After an impressive drive across the edge of the Pyrenees, we arrived in Vitoria in the early evening. By now, the needle was down to just over quarter-full. Hopefully, the road to Madrid would be flat as a pancake tomorrow.

More ups & downs

Pancake-like, it was not. Setting off early on day three, it was rainy and foggy as we took the E-80 South West to Burgos. The highway rose and fell dramatically all the way as we crossed more mountains. Taking the E-5 due South for the final push to Madrid, we pulled in for a coffee at Grajera – just as the fuel warning light came on.

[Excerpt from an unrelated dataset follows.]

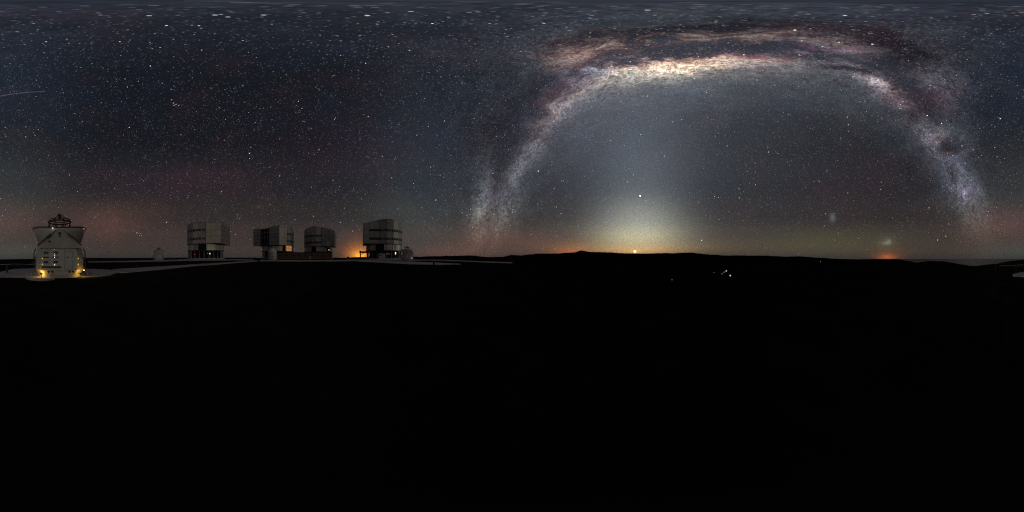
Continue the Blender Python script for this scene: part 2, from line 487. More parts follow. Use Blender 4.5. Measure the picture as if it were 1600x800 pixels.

A glance at the map showed we still had 130 km to go. Gulp.

Pushing on along the undulating E-5, the weather was getting worse as the ECM warning lights came on at the outskirts of Madrid. Pressure in the two large tanks had dropped dramatically and the engine was starting to struggle. After a few more kilometres, we spotted Madrid airport off to the right – our final destination was a BP/Molgas filling station, which was right next to it. But we couldn’t relax yet, as there was the small matter of a long, steep climb on the R-2/M-50 around the city to contend with first.

By now, the engine was properly suffering. Flicking on the hazard lights, we slowed to a 20 kmh crawl as the NP struggled on up the hill. We were very close to calling it a day, but the brow was in sight – and after a nail-biting few minutes, we were rolling down the other side to the exit ramp.

Making the most of the truck’s inertia, we took the turn-off, offered silent thanks as we managed to roll up to and around a couple of roundabouts without having to brake, and then crawled onto the filling station forecourt as NP’s gas reserves petered out.

The truck had made it. The trip computer showed our total journey as 1728.2 km (1074 miles) – surely a world record for an LNG-fuelled truck on a single fill.